'tribunal de injustiça'

Justiça foi covarde, diz mãe de menino morto por PM no Alemão

Desembargadores cariocas arquivaram caso de Eduardo de Jesus Ferreira, atingido na porta de casa por um tiro disparado por policiais no Rio de Janeiro

Voz da Comunidade

Decisão não vai me fazer parar de lutar, diz mãe de Eduardo

São Paulo – “Estou muito indignada.” Assim Terezinha de Jesus começa a entrevista, antes mesmo de qualquer pergunta. Ela é mãe de Eduardo de Jesus Ferreira, 10 anos, morto por um tiro de fuzil disparado por policiais enquanto brincava na porta de casa, no complexo de favelas do Alemão, na zona norte do Rio de Janeiro, em abril de 2015. Na última semana, desembargadores cariocas decidiram arquivar o caso. “A Justiça foi covarde. Tive meu filho arrancado dos meus braços e a Justiça deu carta branca para o policial fazer mais uma vítima.”

Segundo o laudo da perícia, a criança foi atingida por uma bala de “alta energia cinética”, possivelmente disparada de um fuzil. O resultado do inquérito que investigou o assassinato, divulgado em novembro do último ano, apontou que o menino foi morto na porta de casa por um tiro disparado por policiais que estavam a 5 metros dele. O inquérito da Polícia Civil, encerrado também em novembro de 2015, concluiu que os policiais agiram em legítima defesa já que alegaram que estavam em confronto com traficantes e o menino teria ficado na linha de frente.

Em sessão do Tribunal de Justiça da última terça-feira (29), os desembargadores Rosa Helena Penna Macedo Guita e Flávio Marcelo de Azevedo Horta Fernandes votaram pelo arquivamento do processo devido à “inépcia” da denúncia e à falta de provas – a perícia não constatou qual policial fez o disparo.

Apenas um deles, Paulo de Tarso Neves, votou contra defendendo que o arquivamento era uma atitude extremada e que ainda cabia avaliação de novas provas. A Defensoria Pública do Rio de Janeiro pedirá ao Ministério Público que recorra da decisão no Superior Tribunal de Justiça (STJ).

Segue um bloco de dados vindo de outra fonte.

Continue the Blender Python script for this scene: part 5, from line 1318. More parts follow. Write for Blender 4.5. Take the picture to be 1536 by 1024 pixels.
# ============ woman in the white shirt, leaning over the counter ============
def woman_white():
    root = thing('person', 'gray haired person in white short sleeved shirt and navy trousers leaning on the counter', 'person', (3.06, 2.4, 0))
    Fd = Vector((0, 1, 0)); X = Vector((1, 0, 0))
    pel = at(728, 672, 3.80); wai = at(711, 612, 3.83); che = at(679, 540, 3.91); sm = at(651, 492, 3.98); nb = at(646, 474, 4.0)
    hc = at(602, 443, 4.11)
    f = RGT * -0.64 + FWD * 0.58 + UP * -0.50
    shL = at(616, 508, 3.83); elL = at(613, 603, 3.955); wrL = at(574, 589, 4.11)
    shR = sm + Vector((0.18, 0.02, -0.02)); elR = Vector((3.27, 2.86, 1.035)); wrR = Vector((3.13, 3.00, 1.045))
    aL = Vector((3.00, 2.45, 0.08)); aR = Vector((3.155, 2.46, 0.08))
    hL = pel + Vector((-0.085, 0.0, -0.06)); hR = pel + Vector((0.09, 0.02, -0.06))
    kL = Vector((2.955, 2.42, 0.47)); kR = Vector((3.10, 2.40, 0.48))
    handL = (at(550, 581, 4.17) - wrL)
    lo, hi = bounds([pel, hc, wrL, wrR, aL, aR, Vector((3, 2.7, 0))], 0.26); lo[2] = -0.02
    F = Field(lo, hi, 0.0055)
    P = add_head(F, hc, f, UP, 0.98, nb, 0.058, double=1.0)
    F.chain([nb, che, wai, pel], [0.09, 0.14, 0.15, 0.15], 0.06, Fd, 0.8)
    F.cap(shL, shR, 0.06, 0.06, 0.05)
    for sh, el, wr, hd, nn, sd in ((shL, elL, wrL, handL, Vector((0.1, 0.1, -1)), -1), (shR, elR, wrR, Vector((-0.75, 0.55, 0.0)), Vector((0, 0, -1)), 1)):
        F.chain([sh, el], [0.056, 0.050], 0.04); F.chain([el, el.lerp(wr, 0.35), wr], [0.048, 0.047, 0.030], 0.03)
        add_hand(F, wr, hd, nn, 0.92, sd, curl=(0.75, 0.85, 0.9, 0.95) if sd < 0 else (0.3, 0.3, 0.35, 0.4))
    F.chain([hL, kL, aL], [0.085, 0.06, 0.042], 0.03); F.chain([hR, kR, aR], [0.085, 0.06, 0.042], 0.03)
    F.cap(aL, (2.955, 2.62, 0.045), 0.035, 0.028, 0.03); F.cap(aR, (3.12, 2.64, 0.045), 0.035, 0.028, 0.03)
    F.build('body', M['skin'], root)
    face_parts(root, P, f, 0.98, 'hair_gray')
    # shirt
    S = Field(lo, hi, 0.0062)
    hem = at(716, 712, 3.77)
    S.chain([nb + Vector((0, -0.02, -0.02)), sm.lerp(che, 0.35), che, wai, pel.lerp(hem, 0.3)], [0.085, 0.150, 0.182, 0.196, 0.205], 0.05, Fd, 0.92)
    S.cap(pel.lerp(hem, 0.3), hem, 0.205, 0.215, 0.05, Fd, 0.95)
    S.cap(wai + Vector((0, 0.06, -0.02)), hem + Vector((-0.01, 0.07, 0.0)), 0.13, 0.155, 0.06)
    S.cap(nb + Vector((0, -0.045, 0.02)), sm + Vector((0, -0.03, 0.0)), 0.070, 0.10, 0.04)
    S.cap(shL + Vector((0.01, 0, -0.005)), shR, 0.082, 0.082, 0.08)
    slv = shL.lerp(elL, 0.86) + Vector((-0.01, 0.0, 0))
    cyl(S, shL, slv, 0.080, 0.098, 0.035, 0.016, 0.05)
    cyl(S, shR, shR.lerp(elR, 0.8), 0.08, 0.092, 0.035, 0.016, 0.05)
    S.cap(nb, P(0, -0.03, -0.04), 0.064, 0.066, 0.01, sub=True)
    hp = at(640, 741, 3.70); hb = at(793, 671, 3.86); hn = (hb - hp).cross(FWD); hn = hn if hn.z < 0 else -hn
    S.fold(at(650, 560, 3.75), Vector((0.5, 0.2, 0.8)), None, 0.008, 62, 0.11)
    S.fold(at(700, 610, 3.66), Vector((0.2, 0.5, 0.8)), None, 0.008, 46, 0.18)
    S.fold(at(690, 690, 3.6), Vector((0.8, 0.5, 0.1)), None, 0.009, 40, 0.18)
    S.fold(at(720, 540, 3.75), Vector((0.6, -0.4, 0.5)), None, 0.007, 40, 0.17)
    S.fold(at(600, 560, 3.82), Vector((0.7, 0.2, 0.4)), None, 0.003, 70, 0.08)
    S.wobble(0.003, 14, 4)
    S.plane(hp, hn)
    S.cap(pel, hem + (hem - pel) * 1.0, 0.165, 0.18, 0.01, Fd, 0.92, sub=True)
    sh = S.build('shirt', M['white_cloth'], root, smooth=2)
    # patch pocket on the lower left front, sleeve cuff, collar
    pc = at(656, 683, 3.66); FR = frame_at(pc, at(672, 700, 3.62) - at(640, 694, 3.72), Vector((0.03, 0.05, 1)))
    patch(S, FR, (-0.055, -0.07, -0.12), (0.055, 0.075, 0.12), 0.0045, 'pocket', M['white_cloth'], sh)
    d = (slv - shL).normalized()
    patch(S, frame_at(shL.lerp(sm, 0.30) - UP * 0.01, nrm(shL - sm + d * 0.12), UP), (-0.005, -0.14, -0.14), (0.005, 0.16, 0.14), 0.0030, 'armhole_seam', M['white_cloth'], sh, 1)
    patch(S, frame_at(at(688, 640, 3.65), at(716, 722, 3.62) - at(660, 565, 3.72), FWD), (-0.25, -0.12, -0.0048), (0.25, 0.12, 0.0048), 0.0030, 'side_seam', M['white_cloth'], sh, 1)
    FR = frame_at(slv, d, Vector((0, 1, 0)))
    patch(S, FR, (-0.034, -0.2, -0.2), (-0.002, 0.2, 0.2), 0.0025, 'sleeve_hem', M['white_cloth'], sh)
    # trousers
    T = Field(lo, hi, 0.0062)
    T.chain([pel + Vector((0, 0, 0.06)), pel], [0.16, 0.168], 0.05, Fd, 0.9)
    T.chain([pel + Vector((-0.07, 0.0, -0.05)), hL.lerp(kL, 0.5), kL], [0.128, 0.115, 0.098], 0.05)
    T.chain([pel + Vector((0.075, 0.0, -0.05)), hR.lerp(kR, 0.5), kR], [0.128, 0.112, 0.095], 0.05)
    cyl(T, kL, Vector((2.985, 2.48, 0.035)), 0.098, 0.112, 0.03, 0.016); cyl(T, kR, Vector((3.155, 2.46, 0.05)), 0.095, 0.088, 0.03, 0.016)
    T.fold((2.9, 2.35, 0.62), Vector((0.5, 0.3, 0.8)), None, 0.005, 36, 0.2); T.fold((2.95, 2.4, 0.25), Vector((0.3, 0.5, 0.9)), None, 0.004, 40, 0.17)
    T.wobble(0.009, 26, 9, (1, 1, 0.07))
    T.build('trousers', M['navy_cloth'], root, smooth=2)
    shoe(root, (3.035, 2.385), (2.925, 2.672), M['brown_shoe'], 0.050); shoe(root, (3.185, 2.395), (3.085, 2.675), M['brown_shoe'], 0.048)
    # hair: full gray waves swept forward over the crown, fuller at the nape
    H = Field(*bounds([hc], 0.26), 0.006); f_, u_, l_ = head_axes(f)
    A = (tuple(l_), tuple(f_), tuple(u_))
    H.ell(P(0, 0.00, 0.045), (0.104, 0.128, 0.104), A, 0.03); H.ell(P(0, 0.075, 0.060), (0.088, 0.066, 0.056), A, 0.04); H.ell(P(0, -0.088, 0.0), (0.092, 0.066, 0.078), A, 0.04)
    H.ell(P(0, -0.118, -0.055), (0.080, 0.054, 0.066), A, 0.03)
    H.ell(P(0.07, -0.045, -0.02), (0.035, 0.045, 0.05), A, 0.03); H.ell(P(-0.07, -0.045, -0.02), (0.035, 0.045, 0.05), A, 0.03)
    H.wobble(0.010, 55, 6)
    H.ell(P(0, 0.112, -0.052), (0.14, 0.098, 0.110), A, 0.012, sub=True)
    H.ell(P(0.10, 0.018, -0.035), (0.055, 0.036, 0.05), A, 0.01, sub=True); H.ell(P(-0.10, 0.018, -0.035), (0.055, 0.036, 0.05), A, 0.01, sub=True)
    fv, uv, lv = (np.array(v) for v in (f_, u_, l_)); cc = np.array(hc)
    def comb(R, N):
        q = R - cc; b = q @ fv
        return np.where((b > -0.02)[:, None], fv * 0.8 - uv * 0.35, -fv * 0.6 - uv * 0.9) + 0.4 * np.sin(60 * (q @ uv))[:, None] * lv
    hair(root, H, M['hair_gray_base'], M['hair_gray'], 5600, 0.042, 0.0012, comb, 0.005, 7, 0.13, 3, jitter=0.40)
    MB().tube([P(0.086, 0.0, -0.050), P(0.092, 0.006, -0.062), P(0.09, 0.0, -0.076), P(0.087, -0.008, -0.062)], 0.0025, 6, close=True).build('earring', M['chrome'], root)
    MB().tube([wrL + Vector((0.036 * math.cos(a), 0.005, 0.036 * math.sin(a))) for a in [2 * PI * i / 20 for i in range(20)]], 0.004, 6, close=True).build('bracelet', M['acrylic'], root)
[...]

“Fui ao tribunal com outras mães de filhos mortos vítima de violência policial. Entrei em desespero. Esse processo foi arquivado por uma pessoa, mas Deus não arquivou”, disse Terezinha. “O assassino do meu filho saiu quase rindo do Tribunal. O que a Justiça disse é que pode matar e nada vai acontecer. Para mim isso é um tribunal de injustiça.”

Eduardo era o caçula de cinco filhos e estudava no quinto ano em uma escola de período integral próxima ao Complexo do Alemão. Terezinha é faxineira, mas depois da morte do filho teve de reduzir o trabalho para poder acompanhar reuniões, sessões judiciais e desdobramentos do caso. Ela se mudou para o Piauí com dois filhos. Outros dois permaneceram no Rio de Janeiro. “Fiquei muito indignada, mas a decisão não vai me fazer parar de lutar. Estou firme e forte até conseguir. Enquanto não houver justiça não vou sossegar”, disse.

Em nota, o coletivo Mães de Maio, de São Paulo, protestou. “Lamentamos a absurda decisão de um Judiciário brasileiro que insiste em prosseguir acabando de matar e enterrar, cotidianamente, toda e qualquer esperança de justiça para nós, mães negras, trabalhadoras pobres, moradoras de favelas ou bairros periféricos em todo Brasil”, afirma o coletivo. “Não há qualquer esperança nesta ‘Justiça’ institucional, elitista, racista, seletiva e totalmente insensível para com o nosso povo – a maioria dos cidadãos e cidadãs das quais eles deveriam ser servidores públicos.”

A Anistia Internacional lançou campanha para pressionar Ministério Público e Ministério da Justiça para levarem adiante no Judiciário. A organização convoca a população a enviar mensagens ao procurador-geral de Justiça do Rio de Janeiro e ao Ministro da Justiça exigindo que o caso seja julgado em instância superior.

“O assassinato, por policiais, de um menino de 10 anos, desarmado, que estava na porta de sua casa, onde não havia tiroteio, deve ser devidamente responsabilizado. Os responsáveis por tirar a vida do menino Eduardo devem ir à julgamento”, diz a Anistia Internacional.

As polícias brasileiras são as que mais matam no mundo, segundo relatório da organização. Em geral, são homicídios de pessoas já rendidas, que já foram feridas. Em 2014, 15,6% dos homicídios registrados no país tinham como autor um policial.